Restate every line of the material, word for word.

** begin DATASET EXTRACT **

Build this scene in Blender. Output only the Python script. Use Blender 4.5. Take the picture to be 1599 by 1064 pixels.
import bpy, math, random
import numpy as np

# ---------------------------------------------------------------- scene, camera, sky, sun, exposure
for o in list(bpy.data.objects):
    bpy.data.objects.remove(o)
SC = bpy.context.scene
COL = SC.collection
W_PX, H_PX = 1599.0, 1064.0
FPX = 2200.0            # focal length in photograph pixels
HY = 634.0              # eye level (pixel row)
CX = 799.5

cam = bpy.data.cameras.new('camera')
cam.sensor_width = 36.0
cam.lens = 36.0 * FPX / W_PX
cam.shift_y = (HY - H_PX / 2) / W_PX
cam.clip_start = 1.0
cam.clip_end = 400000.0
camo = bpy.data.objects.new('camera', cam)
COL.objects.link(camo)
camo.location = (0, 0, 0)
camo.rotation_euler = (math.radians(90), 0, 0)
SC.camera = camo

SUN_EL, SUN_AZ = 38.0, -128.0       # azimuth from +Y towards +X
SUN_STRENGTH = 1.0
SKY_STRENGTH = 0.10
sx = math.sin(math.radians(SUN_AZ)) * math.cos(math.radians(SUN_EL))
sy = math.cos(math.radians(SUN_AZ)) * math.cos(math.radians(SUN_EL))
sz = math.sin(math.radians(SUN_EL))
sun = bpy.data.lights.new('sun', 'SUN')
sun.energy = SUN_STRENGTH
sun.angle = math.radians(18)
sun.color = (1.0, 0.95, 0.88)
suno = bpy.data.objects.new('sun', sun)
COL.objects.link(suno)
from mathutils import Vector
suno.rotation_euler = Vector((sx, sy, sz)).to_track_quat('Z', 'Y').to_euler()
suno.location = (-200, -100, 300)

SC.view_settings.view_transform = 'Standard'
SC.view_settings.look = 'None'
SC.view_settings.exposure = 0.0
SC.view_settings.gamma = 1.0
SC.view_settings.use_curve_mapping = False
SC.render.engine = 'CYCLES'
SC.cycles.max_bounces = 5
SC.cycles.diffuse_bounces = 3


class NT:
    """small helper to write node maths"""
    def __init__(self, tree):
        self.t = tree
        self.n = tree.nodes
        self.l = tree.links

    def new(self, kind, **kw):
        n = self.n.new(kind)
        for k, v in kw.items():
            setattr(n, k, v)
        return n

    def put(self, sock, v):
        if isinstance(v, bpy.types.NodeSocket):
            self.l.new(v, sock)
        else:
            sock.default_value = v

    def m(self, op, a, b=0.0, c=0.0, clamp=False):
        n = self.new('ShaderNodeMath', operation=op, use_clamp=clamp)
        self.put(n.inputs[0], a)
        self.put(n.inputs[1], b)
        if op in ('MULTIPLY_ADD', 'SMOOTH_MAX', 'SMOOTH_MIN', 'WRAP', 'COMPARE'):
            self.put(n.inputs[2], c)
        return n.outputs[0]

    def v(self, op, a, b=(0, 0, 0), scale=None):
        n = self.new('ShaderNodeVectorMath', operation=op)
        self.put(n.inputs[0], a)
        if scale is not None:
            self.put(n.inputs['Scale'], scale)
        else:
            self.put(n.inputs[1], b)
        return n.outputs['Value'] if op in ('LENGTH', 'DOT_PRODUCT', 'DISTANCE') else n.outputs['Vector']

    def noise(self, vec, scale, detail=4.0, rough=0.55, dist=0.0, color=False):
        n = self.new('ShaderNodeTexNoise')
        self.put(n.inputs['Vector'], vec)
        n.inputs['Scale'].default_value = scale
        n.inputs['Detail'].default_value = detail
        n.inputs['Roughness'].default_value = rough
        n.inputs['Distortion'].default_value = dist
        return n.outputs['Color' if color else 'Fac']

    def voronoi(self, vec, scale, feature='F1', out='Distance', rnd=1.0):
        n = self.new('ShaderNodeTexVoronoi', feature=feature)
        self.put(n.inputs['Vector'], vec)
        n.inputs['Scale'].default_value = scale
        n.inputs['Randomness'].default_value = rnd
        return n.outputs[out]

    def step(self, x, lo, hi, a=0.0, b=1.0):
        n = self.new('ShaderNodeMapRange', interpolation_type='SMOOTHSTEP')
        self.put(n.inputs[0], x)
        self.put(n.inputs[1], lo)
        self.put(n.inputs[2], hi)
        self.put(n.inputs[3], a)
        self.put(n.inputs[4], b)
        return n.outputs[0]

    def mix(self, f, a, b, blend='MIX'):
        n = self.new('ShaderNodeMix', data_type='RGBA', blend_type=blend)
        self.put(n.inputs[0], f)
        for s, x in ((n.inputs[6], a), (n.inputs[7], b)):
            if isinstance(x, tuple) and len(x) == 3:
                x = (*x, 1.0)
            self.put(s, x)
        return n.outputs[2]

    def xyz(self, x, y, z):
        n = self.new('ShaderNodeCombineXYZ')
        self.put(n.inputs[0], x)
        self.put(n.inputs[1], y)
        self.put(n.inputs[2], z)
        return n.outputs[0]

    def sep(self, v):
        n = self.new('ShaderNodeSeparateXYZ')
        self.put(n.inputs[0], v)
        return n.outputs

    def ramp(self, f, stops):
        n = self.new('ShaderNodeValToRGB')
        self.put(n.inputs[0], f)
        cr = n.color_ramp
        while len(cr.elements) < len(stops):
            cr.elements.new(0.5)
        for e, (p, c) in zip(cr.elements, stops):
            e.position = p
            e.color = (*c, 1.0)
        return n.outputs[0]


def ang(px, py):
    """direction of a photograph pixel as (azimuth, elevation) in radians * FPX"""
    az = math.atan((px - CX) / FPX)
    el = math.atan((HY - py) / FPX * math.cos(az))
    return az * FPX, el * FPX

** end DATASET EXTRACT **

> **COMPLETE OUTPUT**
Build this scene in Blender. Output only the Python script. Use Blender 4.5. Take the picture to be 1599 by 1064 pixels.
import bpy, math, random
import numpy as np

# ---------------------------------------------------------------- scene, camera, sky, sun, exposure
for o in list(bpy.data.objects):
    bpy.data.objects.remove(o)
SC = bpy.context.scene
COL = SC.collection
W_PX, H_PX = 1599.0, 1064.0
FPX = 2200.0            # focal length in photograph pixels
HY = 634.0              # eye level (pixel row)
CX = 799.5

cam = bpy.data.cameras.new('camera')
cam.sensor_width = 36.0
cam.lens = 36.0 * FPX / W_PX
cam.shift_y = (HY - H_PX / 2) / W_PX
cam.clip_start = 1.0
cam.clip_end = 400000.0
camo = bpy.data.objects.new('camera', cam)
COL.objects.link(camo)
camo.location = (0, 0, 0)
camo.rotation_euler = (math.radians(90), 0, 0)
SC.camera = camo

SUN_EL, SUN_AZ = 38.0, -128.0       # azimuth from +Y towards +X
SUN_STRENGTH = 1.0
SKY_STRENGTH = 0.10
sx = math.sin(math.radians(SUN_AZ)) * math.cos(math.radians(SUN_EL))
sy = math.cos(math.radians(SUN_AZ)) * math.cos(math.radians(SUN_EL))
sz = math.sin(math.radians(SUN_EL))
sun = bpy.data.lights.new('sun', 'SUN')
sun.energy = SUN_STRENGTH
sun.angle = math.radians(18)
sun.color = (1.0, 0.95, 0.88)
suno = bpy.data.objects.new('sun', sun)
COL.objects.link(suno)
from mathutils import Vector
suno.rotation_euler = Vector((sx, sy, sz)).to_track_quat('Z', 'Y').to_euler()
suno.location = (-200, -100, 300)

SC.view_settings.view_transform = 'Standard'
SC.view_settings.look = 'None'
SC.view_settings.exposure = 0.0
SC.view_settings.gamma = 1.0
SC.view_settings.use_curve_mapping = False
SC.render.engine = 'CYCLES'
SC.cycles.max_bounces = 5
SC.cycles.diffuse_bounces = 3


class NT:
    """small helper to write node maths"""
    def __init__(self, tree):
        self.t = tree
        self.n = tree.nodes
        self.l = tree.links

    def new(self, kind, **kw):
        n = self.n.new(kind)
        for k, v in kw.items():
            setattr(n, k, v)
        return n

    def put(self, sock, v):
        if isinstance(v, bpy.types.NodeSocket):
            self.l.new(v, sock)
        else:
            sock.default_value = v

    def m(self, op, a, b=0.0, c=0.0, clamp=False):
        n = self.new('ShaderNodeMath', operation=op, use_clamp=clamp)
        self.put(n.inputs[0], a)
        self.put(n.inputs[1], b)
        if op in ('MULTIPLY_ADD', 'SMOOTH_MAX', 'SMOOTH_MIN', 'WRAP', 'COMPARE'):
            self.put(n.inputs[2], c)
        return n.outputs[0]

    def v(self, op, a, b=(0, 0, 0), scale=None):
        n = self.new('ShaderNodeVectorMath', operation=op)
        self.put(n.inputs[0], a)
        if scale is not None:
            self.put(n.inputs['Scale'], scale)
        else:
            self.put(n.inputs[1], b)
        return n.outputs['Value'] if op in ('LENGTH', 'DOT_PRODUCT', 'DISTANCE') else n.outputs['Vector']

    def noise(self, vec, scale, detail=4.0, rough=0.55, dist=0.0, color=False):
        n = self.new('ShaderNodeTexNoise')
        self.put(n.inputs['Vector'], vec)
        n.inputs['Scale'].default_value = scale
        n.inputs['Detail'].default_value = detail
        n.inputs['Roughness'].default_value = rough
        n.inputs['Distortion'].default_value = dist
        return n.outputs['Color' if color else 'Fac']

    def voronoi(self, vec, scale, feature='F1', out='Distance', rnd=1.0):
        n = self.new('ShaderNodeTexVoronoi', feature=feature)
        self.put(n.inputs['Vector'], vec)
        n.inputs['Scale'].default_value = scale
        n.inputs['Randomness'].default_value = rnd
        return n.outputs[out]

    def step(self, x, lo, hi, a=0.0, b=1.0):
        n = self.new('ShaderNodeMapRange', interpolation_type='SMOOTHSTEP')
        self.put(n.inputs[0], x)
        self.put(n.inputs[1], lo)
        self.put(n.inputs[2], hi)
        self.put(n.inputs[3], a)
        self.put(n.inputs[4], b)
        return n.outputs[0]

    def mix(self, f, a, b, blend='MIX'):
        n = self.new('ShaderNodeMix', data_type='RGBA', blend_type=blend)
        self.put(n.inputs[0], f)
        for s, x in ((n.inputs[6], a), (n.inputs[7], b)):
            if isinstance(x, tuple) and len(x) == 3:
                x = (*x, 1.0)
            self.put(s, x)
        return n.outputs[2]

    def xyz(self, x, y, z):
        n = self.new('ShaderNodeCombineXYZ')
        self.put(n.inputs[0], x)
        self.put(n.inputs[1], y)
        self.put(n.inputs[2], z)
        return n.outputs[0]

    def sep(self, v):
        n = self.new('ShaderNodeSeparateXYZ')
        self.put(n.inputs[0], v)
        return n.outputs

    def ramp(self, f, stops):
        n = self.new('ShaderNodeValToRGB')
        self.put(n.inputs[0], f)
        cr = n.color_ramp
        while len(cr.elements) < len(stops):
            cr.elements.new(0.5)
        for e, (p, c) in zip(cr.elements, stops):
            e.position = p
            e.color = (*c, 1.0)
        return n.outputs[0]


def ang(px, py):
    """direction of a photograph pixel as (azimuth, elevation) in radians * FPX"""
    az = math.atan((px - CX) / FPX)
    el = math.atan((HY - py) / FPX * math.cos(az))
    return az * FPX, el * FPX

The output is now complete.